PROBLEM:
Copy out the data below as written; omit any images.
[START DATA EXTRACT]
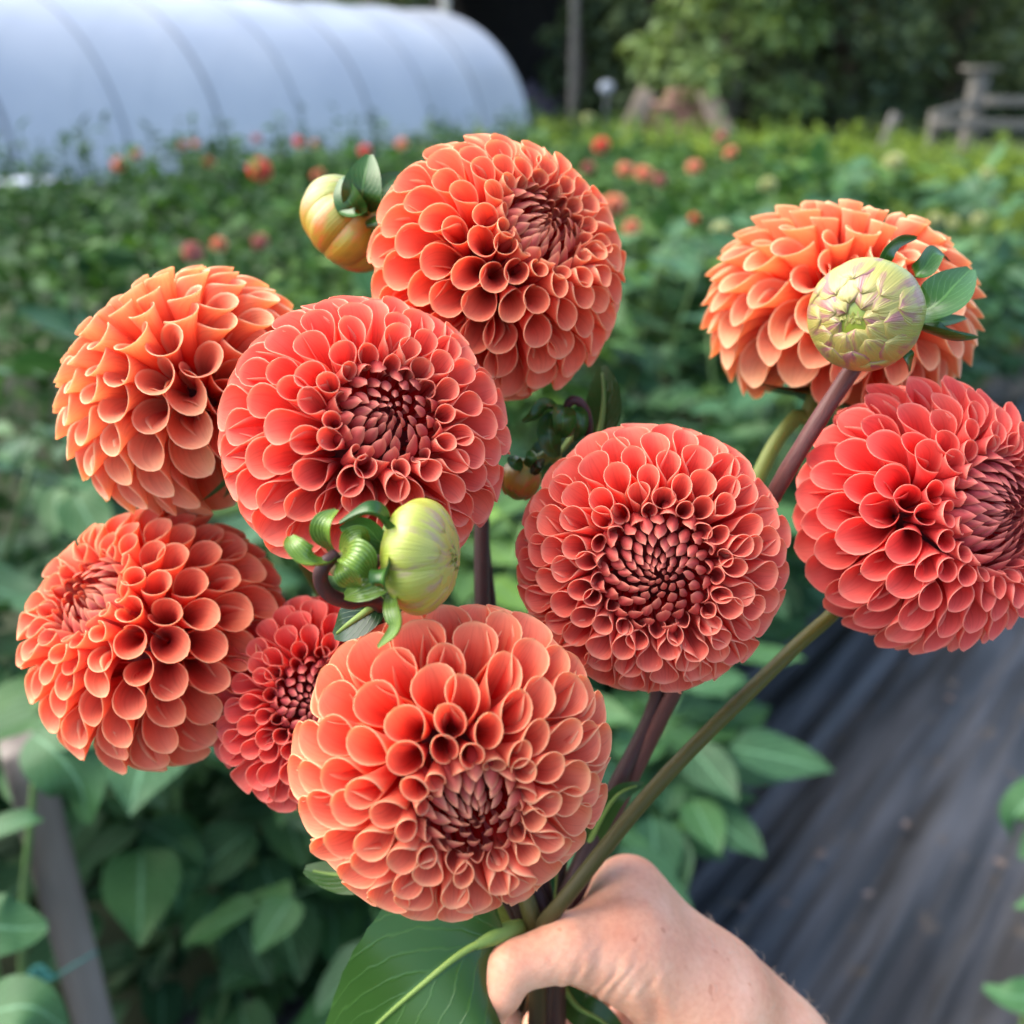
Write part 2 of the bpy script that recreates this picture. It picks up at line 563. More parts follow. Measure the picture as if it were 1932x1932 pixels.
T_ = in_fov()
crop_cloud('crop_foliage', 'dense dark green leafy crop rows in front of the white tunnel', M['dark_field_leaf'], -3, 5.5, 1.9, 5.2, .98, 620, (.07, .13), lambda p: T_(p) & (p[:, 1] > 1.75), 2, 16)
crop_cloud('crop_foliage', 'light green leafy dahlia rows filling the right side of the field', M['light_leaf'], 4.2, 9.5, -.4, 3.0, .80, 600, (.07, .13), T_, 5, 34)
crop_cloud('crop_foliage', 'mixed green leaves of the nearer crop row behind the blooms', M['field_leaf'], .2, 4.4, 1.15, 2.3, 1.0, 800, (.07, .12), lambda p: T_(p) & (p[:, 1] > 1.7), 8, 10)
crop_cloud('crop_foliage', 'bluish green foliage on the far right beyond the path', M['field_leaf'], 4.0, 11, -3.4, -1.25, .85, 260, (.08, .14), T_, 9, 8)
crop_cloud('crop_foliage', 'light green foliage at the far end of the rows', M['light_leaf'], 5.5, 10, 3.0, 6.5, .84, 260, (.08, .14), T_, 12, 22)


# individual plants near the camera
def compound_leaves(mb, r, base, d, L, up, tpl, petiole=True):
    """one leaf: a petiole with a terminal leaflet and pairs of side leaflets"""
    d = nrm(d); side = nrm(np.cross(up, d))
    up = np.cross(d, side)
    if petiole:
        tube(mb, [base, base + d * L * .5 - up * L * .03, base + d * L * .95 - up * L * .12], [.0022, .0017, .0012], 5, 5, False)
    P_, Dv, U_, S_ = [], [], [], []
    for (f, s, sz) in ((.95, 0, .85), (.62, .95, .66), (.62, -.95, .66), (.32, 1.1, .42), (.32, -1.1, .42)):
        if sz < .5 and r.random() < .45: continue
        P_.append(base + d * L * f - up * L * .12 * f)
        Dv.append(d * (1 if s == 0 else .55) + side * s * .8 + r.normal(0, .12, 3) - np.array([0, 0, .15]))
        U_.append(up + r.normal(0, .22, 3))
        S_.append(L * sz)
    V, F, uv = scatter_leaves(np.array(P_), np.array(Dv), np.array(U_), np.array(S_), tpl)
    mb.add(V, F, uv)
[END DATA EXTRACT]
PROBLEM SOLUTION:
Write part 2 of the bpy script that recreates this picture. It picks up at line 563. More parts follow. Measure the picture as if it were 1932x1932 pixels.
T_ = in_fov()
crop_cloud('crop_foliage', 'dense dark green leafy crop rows in front of the white tunnel', M['dark_field_leaf'], -3, 5.5, 1.9, 5.2, .98, 620, (.07, .13), lambda p: T_(p) & (p[:, 1] > 1.75), 2, 16)
crop_cloud('crop_foliage', 'light green leafy dahlia rows filling the right side of the field', M['light_leaf'], 4.2, 9.5, -.4, 3.0, .80, 600, (.07, .13), T_, 5, 34)
crop_cloud('crop_foliage', 'mixed green leaves of the nearer crop row behind the blooms', M['field_leaf'], .2, 4.4, 1.15, 2.3, 1.0, 800, (.07, .12), lambda p: T_(p) & (p[:, 1] > 1.7), 8, 10)
crop_cloud('crop_foliage', 'bluish green foliage on the far right beyond the path', M['field_leaf'], 4.0, 11, -3.4, -1.25, .85, 260, (.08, .14), T_, 9, 8)
crop_cloud('crop_foliage', 'light green foliage at the far end of the rows', M['light_leaf'], 5.5, 10, 3.0, 6.5, .84, 260, (.08, .14), T_, 12, 22)


# individual plants near the camera
def compound_leaves(mb, r, base, d, L, up, tpl, petiole=True):
    """one leaf: a petiole with a terminal leaflet and pairs of side leaflets"""
    d = nrm(d); side = nrm(np.cross(up, d))
    up = np.cross(d, side)
    if petiole:
        tube(mb, [base, base + d * L * .5 - up * L * .03, base + d * L * .95 - up * L * .12], [.0022, .0017, .0012], 5, 5, False)
    P_, Dv, U_, S_ = [], [], [], []
    for (f, s, sz) in ((.95, 0, .85), (.62, .95, .66), (.62, -.95, .66), (.32, 1.1, .42), (.32, -1.1, .42)):
        if sz < .5 and r.random() < .45: continue
        P_.append(base + d * L * f - up * L * .12 * f)
        Dv.append(d * (1 if s == 0 else .55) + side * s * .8 + r.normal(0, .12, 3) - np.array([0, 0, .15]))
        U_.append(up + r.normal(0, .22, 3))
        S_.append(L * sz)
    V, F, uv = scatter_leaves(np.array(P_), np.array(Dv), np.array(U_), np.array(S_), tpl)
    mb.add(V, F, uv)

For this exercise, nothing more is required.